Germany: FDP Leader to Become Foreign Minister

In Germany tough negotiations are held as Chancellor Angela Merkel and her partners hammer out a deal on a new government. The FDP leader Guido Westerwelle is expected to be given foreign affairs, but hopes that his party may get the economic and justice ministries may be thwarted by Merkel loyalists already in place.

The Chancellor hopes to unveil her new line-up soon.

"On the 9th of November, the anniversary of the fall of the Berlin Wall, I would like to welcome European leaders and other guests with a new government," she said, euronews reports.

It was also reported, Mr. Westerwelle will be named vice chancellor and foreign minister in the new government, his reward for steering his free-market, pro-business party to its best result yet in a federal election.

To judge by Sunday's election, Mr. Westerwelle's Free Democrats emerged as the biggest winners of the day, watching their share of the vote rise by the largest amount of any party, to 14.6 percent, an increase of 4.7 percentage points over the previous election in 2005. The party rose even as Mrs. Merkel’s conservative bloc lost ground slightly with voters, pulling in just a third of the vote.

Mr. Westerwelle met with Mrs. Merkel on Monday as part of negotiations to form the anticipated new center-right government, a partnership that the chancellor had told voters she needed in order to repair the country’s economy. In a news conference, Mr. Westerwelle refused to discuss the division of top positions, including his own, saying, “It is about the right policies for our country and certainly not about these posts,” The New York Times reports.
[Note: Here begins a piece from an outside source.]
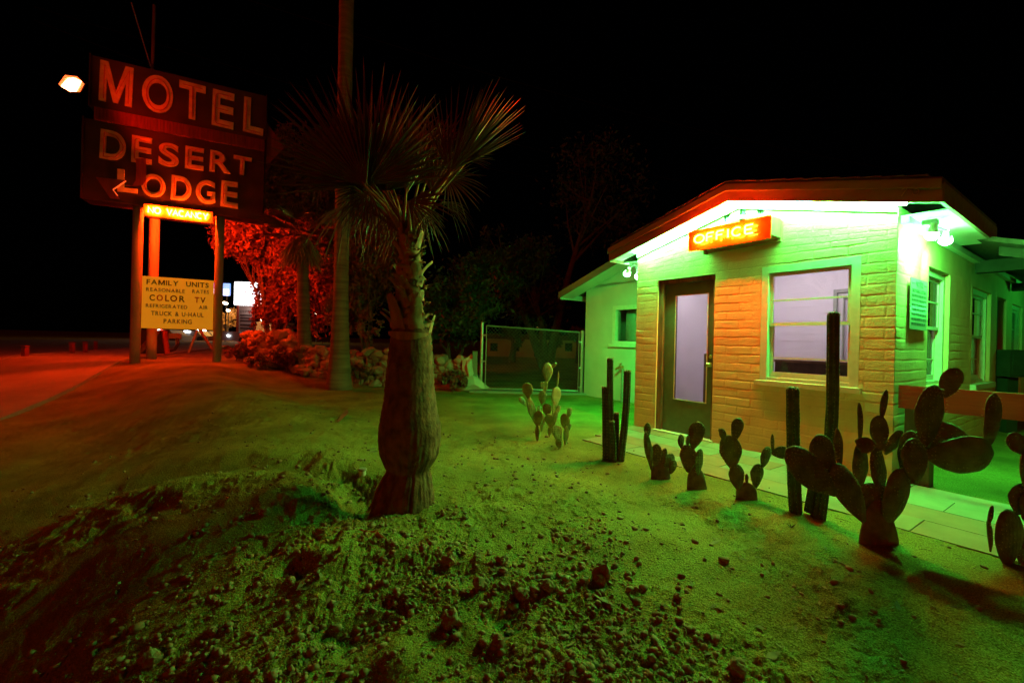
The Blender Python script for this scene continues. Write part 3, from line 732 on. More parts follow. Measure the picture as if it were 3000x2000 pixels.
# ------------------------------------------------------------ neon strokes
def arc(cx, cy_, rx, ry, a0, a1, n=14): return [(cx + rx * math.cos(R(a0 + (a1 - a0) * i / n)), cy_ + ry * math.sin(R(a0 + (a1 - a0) * i / n))) for i in range(n + 1)]
STROKE = {
 'O': [arc(.5, .5, .5, .5, 90, 448, 22)], 'F': [[(0.0, 0), (0.0, .85), (.12, 1), (.95, 1)], [(0, .52), (.75, .52)]],
 'I': [[(.5, 0), (.5, 1)]], 'C': [arc(.5, .5, .5, .5, 48, 312, 18)],
 'E': [[(.95, 0), (.12, 0), (0, .1), (0, .9), (.12, 1), (.95, 1)], [(0, .5), (.8, .5)]],
 'N': [[(0, 0), (0, 1), (1, 0), (1, 1)]], 'V': [[(0, 1), (.5, 0), (1, 1)]], 'A': [[(0, 0), (.5, 1), (1, 0)], [(.22, .38), (.78, .38)]],
 'Y': [[(0, 1), (.5, .5), (1, 1)], [(.5, .5), (.5, 0)]]}
def neon(mb, s, x0, x1, z0, z1, y, r, gap=.28, skew=0.0):
    wd = {'I': .22, ' ': .7, 'O': 1.0, 'C': .9, 'E': .72, 'F': .72}
    tot = sum(wd.get(c, .85) + gap for c in s) - gap; k = (x1 - x0) / tot; x = x0
    for c in s:
        w_ = wd.get(c, .85)
        for st in STROKE.get(c, []):
            mb.tube([(x + u * w_ * k, y, z0 + v * (z1 - z0) + skew * (x - x0)) for u, v in st], r, 6)
        x += (w_ + gap) * k
# OFFICE sign
ofs = thing('office_sign', FB @ Vector((1.45, 0, 2.36)), 'orange box sign with glowing red OFFICE neon above the door', 'sign', rotz=R(-55.25))
ox0, ox1, oz0, oz1, oy = .987, 1.952, 2.344, 2.586, -.272
MB(FB).box(ox0, ox1, oy, oy + .006, oz0, oz1).build('panel', 'officepanel', ofs)
mb = MB(FB); mb.box(ox0 + .02, ox1 - .004, oy + .007, -.05, oz0 + .035, oz1 - .01); mb.box(ox0 + .10, ox1 + .0, -.05, -.012, oz0 + .0, oz0 + .034); mb.box(ox1 - .03, ox1 - .0, -.05, -.014, oz0 + .034, oz1 - .02)
mb.box(ox0 + .08, ox0 + .12, -.08, -.03, oz0 - .02, oz0 + .034)
mb.build('cabinet', mat('orange_cabinet', (0.45, 0.2, 0.1), .5), ofs)
mb = MB(FB)
neon(mb, 'OFFICE', ox0 + .115, ox1 - .16, oz0 + .075, oz1 - .075, oy - .050, .0095)
mb.build('neon_letters', 'red_neon', ofs)
mb = MB(FB)
for q in range(9): mb.tube([(ox0 + .12 + q * .085, oy, oz0 + .08), (ox0 + .12 + q * .085, oy - .042, oz0 + .08)], .004, 5)
mb.build('tube_standoffs', 'trim', ofs)
# notice plate
pq = thing('notice_plate', FB @ Vector((W, .57, 1.42)), 'pale enamel notice plate screwed to the side wall by the corner', 'sign', rotz=R(-55.25) + R(90))
FP = FB @ Matrix.Translation((W + .022, .30, 0)) @ Matrix.Rotation(R(90), 4, 'Z')
MB(FP).box(0, .55, -.006, 0, 1.40, 1.885).build('plate', 'plaque', pq)
mb = MB(FP)
word(mb, 'NOTICE', .16, .40, 1.815, 1.862, -.0065, .001)
mb.box(.04, .13, -.0075, -.0065, 1.835, 1.841); mb.box(.43, .52, -.0075, -.0065, 1.835, 1.841)
word(mb, 'TRESPASSING LOITERING', .04, .51, 1.755, 1.785, -.0065, .001)
for q in range(7):
    z_ = 1.715 - q * .045; x_ = .04
    while x_ < .50:
        l_ = rng.uniform(.03, .08); mb.box(x_, min(.51, x_ + l_), -.0075, -.0065, z_, z_ + .02); x_ += l_ + .015
mb.build('lettering', 'plaqueink', pq)

# ------------------------------------------------------------ wooden rail with post at the corner
fr = thing('rail_fence', FB @ Vector((3.06, .13, 0)), 'reddish wooden plank rail on a square post beside the office corner', 'fence', rotz=R(-55.25))
rt0, rt1 = onplane(FB, 2632, 1128, .02), onplane(FB, 3000, 1150, .02)
mb = MB(FB); zr = .885
mb.box(W + .03, 6.8, .0, .045, zr - .205, zr); mb.build('plank', 'rail', fr)
for x_ in (2.985, 5.4):
    mb = MB(FB); mb.box(x_, x_ + .17, .05, .20, -.05, zr - .03); mb.build('post', 'darkwood', fr)
# mailbox-like cabinet on a post at the right edge
mbx = onside(FB, 2960, 1030, 4.0)
bx = thing('meter_box', FB @ Vector((3.95, 2.7, 0)), 'green grey metal box on a post at the right edge', 'box', rotz=R(-55.25))
pA = at(2961, 1024, 6.5); pB = at(2965, 1104, 6.5)
mb = MB(); mb.box(pA.x, pA.x + .56, 6.5, 6.9, pB.z, pA.z); mb.build('cabinet', 'meterpaint', bx)
mb = MB(); mb.box(pA.x + .08, pA.x + .24, 6.6, 6.75, -.02, pB.z - .01); mb.build('post', 'meterpaint', bx)
mb = MB(); mb.box(pA.x + .03, pA.x + .53, 6.49, 6.497, pB.z + .02, pA.z - .02); mb.build('door', 'meterpaint', bx)
# stand pipe and tap on the rear wall
sp = thing('standpipe', FB @ Vector((-1.25, 1.9, 0)), 'grey standpipe with tap against the rear green wall', 'pipe', rotz=R(-55.25))
q0 = onplane(FB, 1822, 1175, 1.92); q1 = onplane(FB, 1824, 1080, 1.92)
MB(FB).tube([(q0.x, 1.92, -.02), (q0.x, 1.92, q1.z)], .03, 10).build('pipe', 'grey', sp)
mb = MB(FB); mb.tube([(q0.x, 1.92, q1.z), (q0.x, 1.92, q1.z + .04), (q0.x - .04, 1.89, q1.z + .05), (q0.x - .12, 1.84, q1.z - .02)], [.03, .03, .022, .018], 8); mb.tube([(q0.x - .05, 1.9, q1.z + .05), (q0.x - .05, 1.9, q1.z + .1)], .01, 6); mb.box(q0.x - .09, q0.x - .01, 1.892, 1.908, q1.z + .095, q1.z + .11)
mb.build('tap', 'brass', sp)

# ------------------------------------------------------------ chain link gate
G0, G1 = Vector((-.70, 10.25, 0)), Vector((1.66, 10.25, 0)); gz_ = lambda x: 0.02
gt = thing('chain_link_gate', G0, 'galvanised chain link gate between the rubble wall and office', 'gate')
ztl = at(1413, 952, 10.25).z; ztr = at(1705, 972, 10.25).z
FG = I4
mb = MB(); mb.tube([(-.70, 10.27, -.1), (-.70, 10.27, ztl + .04)], .035, 10); mb.lathe([(.038, ztl + .04), (.03, ztl + .07), (.005, ztl + .08)], 10, (-.70, 10.27)); mb.build('gate_post', 'galv', gt)
mb = MB(); mb.tube([(1.64, 10.27, -.1), (1.64, 10.27, ztr + .03)], .042, 10); mb.build('gate_post', 'galv', gt)
x0, x1 = -.60, 1.56
mb = MB()
mb.tube([(x0, 10.25, .08), (x0, 10.25, ztl - .01), (x1, 10.25, ztr - .01), (x1, 10.25, .08)], .02, 8, closed=True)
mb.build('gate_frame', 'galv', gt)
mb = MB()
for z_ in (.15, ztl - .25, .7): mb.box(-.70, x0, 10.235, 10.262, z_, z_ + .03)
for z_ in (.15, .6, ztr - .25): mb.box(x1, 1.64, 10.235, 10.262, z_, z_ + .03)
mb.build('hinge', 'galv', gt)
mb = MB(); hh = ztr - .1; sp_ = .085
def clipline(xa, za_, xb, zb):
    # clip to the gate rectangle
    P = []; x_lo, x_hi, z_lo = x0, x1, .08
    zt = lambda x: ztl - .01 + (ztr - ztl) * (x - x0) / (x1 - x0)
    for i in range(41):
        t = i / 40; x = xa + (xb - xa) * t; z = za_ + (zb - za_) * t
        if x_lo <= x <= x_hi and z_lo <= z <= zt(x): P.append((x, z))
    return (P[0], P[-1]) if len(P) > 1 else None
k = -30
while k < 60:
    for sg in (1, -1):
        xs = x0 + k * sp_
        L = clipline(xs, .08, xs + sg * 1.7, 1.78)
        if L: mb.tube([(L[0][0], 10.25 + sg * .003, L[0][1]), (L[1][0], 10.25 + sg * .003, L[1][1])], .0017, 3, cap=False)
    k += 1
mb.build('chain_mesh', 'wire', gt)
mb = MB(); mb.box(-.95, 1.85, 10.05, 10.4, -.05, .045); tag(mb.build('gate_kerb', 'walk'), kind='structure')
wp = thing('wooden_stake', (-.86, 10.32, 0), 'short dark wooden stake between rubble wall and gate post', 'post')
mb = MB(); mb.box(-.91, -.80, 10.27, 10.37, -.05, .93); mb.build('shaft', 'post', wp); mb = MB(); mb.box(-.915, -.795, 10.265, 10.375, .931, .95); mb.build('cap', 'darkwood', wp)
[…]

In the meantime, Guido Westerwelle and his gay partner are Germany's new "power couple" — at least according to the nation's leading daily, which splashed a photo of the pair hugging on election night on the front-page above the fold in Tuesday's paper.

"His man makes him so strong," Bild wrote about Westerwelle, declaring that his 42-year-old partner Michael Mronz was not only his most important adviser during the campaign, but also "gives him security and ... supports him when he suffers a setback."

Despite eight years as leader of the pro-business Free Democrats, Westerwelle's homosexuality has generated relatively little discussion. But with his party set to become kingmaker to Chancellor Merkel's conservatives and him foreign minister, it has been thrust into the spotlight.

Westerwelle, who has led the Free Democrats since 2001, also spoke out for stronger civil rights during the election campaign and has criticized in the past that German law does not give complete adoption rights to gay couples, The Associated Press reports.